§ The exercise:
Write out exactly the lines running from the one that contains "s1 = rounded([(PX1" through the end of the material.

§ Input rows:
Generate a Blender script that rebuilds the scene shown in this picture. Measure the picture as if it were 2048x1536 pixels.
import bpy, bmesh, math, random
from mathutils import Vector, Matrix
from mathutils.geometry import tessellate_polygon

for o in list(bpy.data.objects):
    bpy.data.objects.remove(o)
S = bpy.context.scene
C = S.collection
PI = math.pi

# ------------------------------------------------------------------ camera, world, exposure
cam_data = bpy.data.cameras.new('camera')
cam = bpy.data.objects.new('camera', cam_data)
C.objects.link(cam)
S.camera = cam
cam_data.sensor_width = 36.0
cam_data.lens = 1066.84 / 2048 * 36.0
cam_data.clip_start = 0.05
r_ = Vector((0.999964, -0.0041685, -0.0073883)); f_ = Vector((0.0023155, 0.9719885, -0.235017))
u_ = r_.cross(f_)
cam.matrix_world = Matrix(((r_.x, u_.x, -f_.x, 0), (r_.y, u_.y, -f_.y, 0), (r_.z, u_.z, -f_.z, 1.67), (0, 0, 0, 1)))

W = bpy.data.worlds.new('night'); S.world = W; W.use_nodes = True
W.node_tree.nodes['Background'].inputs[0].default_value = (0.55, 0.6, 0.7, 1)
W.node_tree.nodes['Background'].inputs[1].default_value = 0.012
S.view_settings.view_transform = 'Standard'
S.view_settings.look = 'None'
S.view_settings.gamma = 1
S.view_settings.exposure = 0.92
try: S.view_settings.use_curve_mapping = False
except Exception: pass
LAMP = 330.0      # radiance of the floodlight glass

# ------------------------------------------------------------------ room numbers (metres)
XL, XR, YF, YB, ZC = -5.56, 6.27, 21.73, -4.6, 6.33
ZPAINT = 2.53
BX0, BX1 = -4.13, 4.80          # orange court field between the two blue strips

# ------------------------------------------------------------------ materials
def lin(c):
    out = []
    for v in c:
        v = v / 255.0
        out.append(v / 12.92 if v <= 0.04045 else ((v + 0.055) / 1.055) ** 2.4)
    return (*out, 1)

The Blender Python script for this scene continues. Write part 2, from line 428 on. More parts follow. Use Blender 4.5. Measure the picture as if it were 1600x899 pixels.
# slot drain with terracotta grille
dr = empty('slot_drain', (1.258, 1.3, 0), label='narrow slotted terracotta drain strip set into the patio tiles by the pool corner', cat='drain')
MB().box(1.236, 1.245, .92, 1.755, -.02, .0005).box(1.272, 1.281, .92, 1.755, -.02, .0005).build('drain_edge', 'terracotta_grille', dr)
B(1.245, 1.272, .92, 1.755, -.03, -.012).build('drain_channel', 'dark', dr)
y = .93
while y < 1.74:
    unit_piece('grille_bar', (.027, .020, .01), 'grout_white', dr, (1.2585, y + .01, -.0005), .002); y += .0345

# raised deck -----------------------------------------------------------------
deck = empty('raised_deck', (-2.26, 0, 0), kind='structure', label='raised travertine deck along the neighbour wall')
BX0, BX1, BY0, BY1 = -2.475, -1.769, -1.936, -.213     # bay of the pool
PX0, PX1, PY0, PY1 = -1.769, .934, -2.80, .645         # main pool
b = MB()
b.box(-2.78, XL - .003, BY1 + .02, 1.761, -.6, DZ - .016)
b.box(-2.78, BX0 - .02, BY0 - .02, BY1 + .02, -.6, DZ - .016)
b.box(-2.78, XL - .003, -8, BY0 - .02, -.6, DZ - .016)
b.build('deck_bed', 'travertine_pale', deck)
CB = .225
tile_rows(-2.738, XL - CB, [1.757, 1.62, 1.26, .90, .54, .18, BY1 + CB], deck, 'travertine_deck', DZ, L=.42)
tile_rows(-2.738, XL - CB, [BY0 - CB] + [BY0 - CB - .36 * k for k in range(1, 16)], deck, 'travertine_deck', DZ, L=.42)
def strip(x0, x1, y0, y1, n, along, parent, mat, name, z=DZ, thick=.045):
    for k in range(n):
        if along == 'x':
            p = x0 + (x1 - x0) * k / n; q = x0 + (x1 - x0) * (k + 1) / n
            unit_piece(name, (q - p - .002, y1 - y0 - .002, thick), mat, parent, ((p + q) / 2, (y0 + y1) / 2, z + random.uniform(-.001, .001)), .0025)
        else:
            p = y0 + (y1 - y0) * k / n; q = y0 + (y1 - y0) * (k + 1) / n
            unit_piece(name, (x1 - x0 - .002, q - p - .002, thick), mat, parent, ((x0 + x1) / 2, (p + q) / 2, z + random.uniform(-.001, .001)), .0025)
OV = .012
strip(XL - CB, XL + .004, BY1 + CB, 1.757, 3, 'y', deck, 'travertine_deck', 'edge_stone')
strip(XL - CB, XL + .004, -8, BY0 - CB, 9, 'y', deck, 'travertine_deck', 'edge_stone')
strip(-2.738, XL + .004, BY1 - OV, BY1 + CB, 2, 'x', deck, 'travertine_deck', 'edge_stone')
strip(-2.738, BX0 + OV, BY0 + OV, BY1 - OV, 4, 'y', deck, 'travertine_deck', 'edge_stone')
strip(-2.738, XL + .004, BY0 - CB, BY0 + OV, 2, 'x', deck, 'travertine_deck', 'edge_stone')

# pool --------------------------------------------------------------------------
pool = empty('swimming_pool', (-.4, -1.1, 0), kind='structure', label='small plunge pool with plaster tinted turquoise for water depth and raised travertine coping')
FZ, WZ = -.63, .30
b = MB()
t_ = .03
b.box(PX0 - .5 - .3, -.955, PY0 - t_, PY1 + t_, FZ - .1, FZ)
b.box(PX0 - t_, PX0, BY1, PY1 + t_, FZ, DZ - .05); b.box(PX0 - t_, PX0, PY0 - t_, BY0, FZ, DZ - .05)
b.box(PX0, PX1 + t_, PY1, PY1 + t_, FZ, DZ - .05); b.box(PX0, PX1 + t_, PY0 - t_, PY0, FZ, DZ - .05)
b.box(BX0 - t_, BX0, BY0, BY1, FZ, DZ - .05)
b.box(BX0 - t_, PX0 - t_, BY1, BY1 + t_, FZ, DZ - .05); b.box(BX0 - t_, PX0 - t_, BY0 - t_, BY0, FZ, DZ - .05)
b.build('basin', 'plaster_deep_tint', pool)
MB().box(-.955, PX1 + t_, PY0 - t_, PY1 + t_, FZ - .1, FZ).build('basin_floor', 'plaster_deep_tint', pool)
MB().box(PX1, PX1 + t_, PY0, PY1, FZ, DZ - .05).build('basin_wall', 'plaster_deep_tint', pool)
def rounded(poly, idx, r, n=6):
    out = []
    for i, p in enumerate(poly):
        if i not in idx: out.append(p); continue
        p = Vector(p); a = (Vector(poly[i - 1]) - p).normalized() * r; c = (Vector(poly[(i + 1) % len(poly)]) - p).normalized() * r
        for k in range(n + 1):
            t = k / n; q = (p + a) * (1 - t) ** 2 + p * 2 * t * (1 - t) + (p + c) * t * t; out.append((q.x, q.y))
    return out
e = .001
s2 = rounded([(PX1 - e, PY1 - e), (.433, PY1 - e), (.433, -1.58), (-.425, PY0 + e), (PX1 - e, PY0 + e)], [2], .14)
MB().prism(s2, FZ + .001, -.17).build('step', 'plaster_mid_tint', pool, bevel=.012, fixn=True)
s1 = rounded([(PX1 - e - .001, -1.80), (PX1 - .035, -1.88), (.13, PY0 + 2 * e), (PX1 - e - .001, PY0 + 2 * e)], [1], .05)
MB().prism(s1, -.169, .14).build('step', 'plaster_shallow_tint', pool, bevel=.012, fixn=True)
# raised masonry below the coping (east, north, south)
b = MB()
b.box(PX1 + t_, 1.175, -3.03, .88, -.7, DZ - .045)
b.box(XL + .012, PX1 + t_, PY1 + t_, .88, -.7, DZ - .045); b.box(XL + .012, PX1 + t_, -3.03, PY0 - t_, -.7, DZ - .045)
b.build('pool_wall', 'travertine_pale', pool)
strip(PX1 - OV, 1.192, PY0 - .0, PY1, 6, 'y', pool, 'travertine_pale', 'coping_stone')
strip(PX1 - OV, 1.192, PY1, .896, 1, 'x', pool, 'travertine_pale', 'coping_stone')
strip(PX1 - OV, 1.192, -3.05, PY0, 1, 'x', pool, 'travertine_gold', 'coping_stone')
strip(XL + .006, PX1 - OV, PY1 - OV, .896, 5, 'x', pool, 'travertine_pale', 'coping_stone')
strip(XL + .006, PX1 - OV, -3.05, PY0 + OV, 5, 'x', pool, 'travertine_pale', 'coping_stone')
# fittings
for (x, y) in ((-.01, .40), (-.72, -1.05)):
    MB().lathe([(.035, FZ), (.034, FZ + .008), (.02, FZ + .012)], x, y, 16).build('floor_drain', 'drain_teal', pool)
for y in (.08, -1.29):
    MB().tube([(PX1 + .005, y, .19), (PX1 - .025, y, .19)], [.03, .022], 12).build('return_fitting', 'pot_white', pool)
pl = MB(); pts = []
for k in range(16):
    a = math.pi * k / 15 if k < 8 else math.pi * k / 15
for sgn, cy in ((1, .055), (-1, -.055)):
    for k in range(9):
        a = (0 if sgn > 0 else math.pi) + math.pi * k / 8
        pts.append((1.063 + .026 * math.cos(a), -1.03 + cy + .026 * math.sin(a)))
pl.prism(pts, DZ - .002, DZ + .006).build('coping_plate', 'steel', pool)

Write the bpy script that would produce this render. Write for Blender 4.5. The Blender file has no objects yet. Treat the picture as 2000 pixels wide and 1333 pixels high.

§ Response:
s1 = rounded([(PX1 - e - .001, -1.80), (PX1 - .035, -1.88), (.13, PY0 + 2 * e), (PX1 - e - .001, PY0 + 2 * e)], [1], .05)
MB().prism(s1, -.169, .14).build('step', 'plaster_shallow_tint', pool, bevel=.012, fixn=True)
# raised masonry below the coping (east, north, south)
b = MB()
b.box(PX1 + t_, 1.175, -3.03, .88, -.7, DZ - .045)
b.box(XL + .012, PX1 + t_, PY1 + t_, .88, -.7, DZ - .045); b.box(XL + .012, PX1 + t_, -3.03, PY0 - t_, -.7, DZ - .045)
b.build('pool_wall', 'travertine_pale', pool)
strip(PX1 - OV, 1.192, PY0 - .0, PY1, 6, 'y', pool, 'travertine_pale', 'coping_stone')
strip(PX1 - OV, 1.192, PY1, .896, 1, 'x', pool, 'travertine_pale', 'coping_stone')
strip(PX1 - OV, 1.192, -3.05, PY0, 1, 'x', pool, 'travertine_gold', 'coping_stone')
strip(XL + .006, PX1 - OV, PY1 - OV, .896, 5, 'x', pool, 'travertine_pale', 'coping_stone')
strip(XL + .006, PX1 - OV, -3.05, PY0 + OV, 5, 'x', pool, 'travertine_pale', 'coping_stone')
# fittings
for (x, y) in ((-.01, .40), (-.72, -1.05)):
    MB().lathe([(.035, FZ), (.034, FZ + .008), (.02, FZ + .012)], x, y, 16).build('floor_drain', 'drain_teal', pool)
for y in (.08, -1.29):
    MB().tube([(PX1 + .005, y, .19), (PX1 - .025, y, .19)], [.03, .022], 12).build('return_fitting', 'pot_white', pool)
pl = MB(); pts = []
for k in range(16):
    a = math.pi * k / 15 if k < 8 else math.pi * k / 15
for sgn, cy in ((1, .055), (-1, -.055)):
    for k in range(9):
        a = (0 if sgn > 0 else math.pi) + math.pi * k / 8
        pts.append((1.063 + .026 * math.cos(a), -1.03 + cy + .026 * math.sin(a)))
pl.prism(pts, DZ - .002, DZ + .006).build('coping_plate', 'steel', pool)

Write the bpy script that would produce this render. Write for Blender 4.5. The Blender file has no objects yet. Treat the picture as 2000 pixels wide and 1333 pixels high.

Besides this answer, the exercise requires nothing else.